Report on Lake Okeechobee discharges for Lee County Republican Water Committee… Paul Reynolds
Most accept the conclusion that the systems in place to manage Florida water systems are dangerously flawed. The policies and structure are designed to benefit farm industry to the detriment of others. The CLEAR priorities for managing the Lake O level have historically been: (1) storing sufficient irrigation water for agricultural industry, (2) Public Safety, flood control, and finally (3) condition of Lake and water systems fresh to saline. The Agricultural industry has clearly benefited from their financial political clout in perpetrating a grossly unfair management policy of Lake O levels. The Corps of Engineers, SFWMD, and communities along the flow acknowledge the mismanagement. The farm industry has no reason to. With three board members, of nine total, having direct ties to sugar industry, SFWMD is obviously biased toward the EAA (Everglades Agricultural Area).

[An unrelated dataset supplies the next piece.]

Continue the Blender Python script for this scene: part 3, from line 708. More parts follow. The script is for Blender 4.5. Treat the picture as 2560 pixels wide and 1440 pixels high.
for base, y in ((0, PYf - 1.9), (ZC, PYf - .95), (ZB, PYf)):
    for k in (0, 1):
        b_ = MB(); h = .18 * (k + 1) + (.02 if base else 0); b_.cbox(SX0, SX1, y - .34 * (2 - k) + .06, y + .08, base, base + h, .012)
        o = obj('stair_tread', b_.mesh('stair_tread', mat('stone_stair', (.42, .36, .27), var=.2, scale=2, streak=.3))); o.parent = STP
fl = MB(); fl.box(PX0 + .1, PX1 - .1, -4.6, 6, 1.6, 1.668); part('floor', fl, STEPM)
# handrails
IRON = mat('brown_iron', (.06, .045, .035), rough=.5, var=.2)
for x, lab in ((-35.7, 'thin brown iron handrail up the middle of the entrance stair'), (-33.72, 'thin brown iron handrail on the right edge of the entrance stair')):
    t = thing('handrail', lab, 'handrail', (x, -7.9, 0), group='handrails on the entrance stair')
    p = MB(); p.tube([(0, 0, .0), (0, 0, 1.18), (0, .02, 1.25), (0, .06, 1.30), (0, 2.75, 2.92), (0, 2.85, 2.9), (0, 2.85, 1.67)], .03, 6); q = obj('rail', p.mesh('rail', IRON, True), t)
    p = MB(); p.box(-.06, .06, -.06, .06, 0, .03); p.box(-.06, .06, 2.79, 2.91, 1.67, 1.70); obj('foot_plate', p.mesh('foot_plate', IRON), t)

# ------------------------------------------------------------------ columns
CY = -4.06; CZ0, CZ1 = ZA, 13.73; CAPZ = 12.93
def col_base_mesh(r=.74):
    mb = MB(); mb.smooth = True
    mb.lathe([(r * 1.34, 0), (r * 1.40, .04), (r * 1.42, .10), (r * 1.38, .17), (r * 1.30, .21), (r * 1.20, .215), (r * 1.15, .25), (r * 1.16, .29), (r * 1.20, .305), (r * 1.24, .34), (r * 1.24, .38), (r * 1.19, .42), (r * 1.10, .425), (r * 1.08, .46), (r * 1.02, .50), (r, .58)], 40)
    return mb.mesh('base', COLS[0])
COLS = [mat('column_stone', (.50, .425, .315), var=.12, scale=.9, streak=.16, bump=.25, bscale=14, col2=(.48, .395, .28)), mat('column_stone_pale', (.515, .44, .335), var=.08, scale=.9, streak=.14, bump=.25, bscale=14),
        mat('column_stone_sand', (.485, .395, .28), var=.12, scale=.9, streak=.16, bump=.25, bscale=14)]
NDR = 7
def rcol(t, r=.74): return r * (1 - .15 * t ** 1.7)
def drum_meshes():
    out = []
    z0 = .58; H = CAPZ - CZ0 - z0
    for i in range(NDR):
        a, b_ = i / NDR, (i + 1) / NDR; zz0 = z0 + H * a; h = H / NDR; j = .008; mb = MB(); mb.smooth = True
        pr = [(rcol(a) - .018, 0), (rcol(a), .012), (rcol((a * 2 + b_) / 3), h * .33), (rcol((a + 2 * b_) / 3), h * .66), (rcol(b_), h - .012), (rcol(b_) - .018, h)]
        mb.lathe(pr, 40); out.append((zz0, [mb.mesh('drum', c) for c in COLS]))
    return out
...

The long-term solutions include additional, and controversial, reservoirs for drought storage, and a return to some sheet flow to the South, but these solutions do NOT respond to the short term emergency of the massive quantities of water being dumped into the fragile estuary and coastal areas. The board of SFWMD utilizes emergency powers, with EPA approval, to flood the estuary systems with stored water in the name of public safety. The “decision tree” they use for determining the rate of discharge has NO mention or input for damage to estuary and coastal areas. Some have suggested that SFWMD use this same authority to “share” this excess water with the entity it was stored for, the EAA. The U.S. Sugar Corporation has contacted some huge farms to accept a portion of this water if they are compensated, but to date there has been no response. Indeed, the Fanjul Organization, Florida Crystals, has exploited a loophole in a contract for land they are leasing and agreed to return that will go into a system to take some of these waters. They have delayed turning back the 17,000 acres and have settled on a payment from SFWMD to do so for eight million dollars.
The error in the argument that emergency authority can’t be utilized to share excess water with EAA because it could damage crops and livelihood doesn’t take into account that damage to estuary/coastal areas because of policy to benefit farms does exactly that. The “crops” of these areas is tourism, real estate investment, commercial fishing, and ecology. When an up-water community causes polluted and excessive water be sent into those communities the damages are real and measurable. United States riparian law is very specific on this topic.
The solutions are simple, if difficult. Share the excess water** with the industry (agricultural) who benefits the most from the policy IMMEDIATELY through emergency authority of SFWMD or eminent domain. Appropriate the money to begin the, already committed, CERP and re-structure governing boards like SFWMD to insure fairness for all communities, perhaps by election rather than appointment.
** from June 1 to Oct 31, the Caloosahatchee got from the Lake 1.09 million acre feet of water, St Lucie got 453k acre feet, and the area to the South got 66k. That would make the distribution about 63/32/4. We got the equivalent of 2.3 feet of the Lake volume. This is what the Corps of Engineers and SFWMD calls “shared adversity”.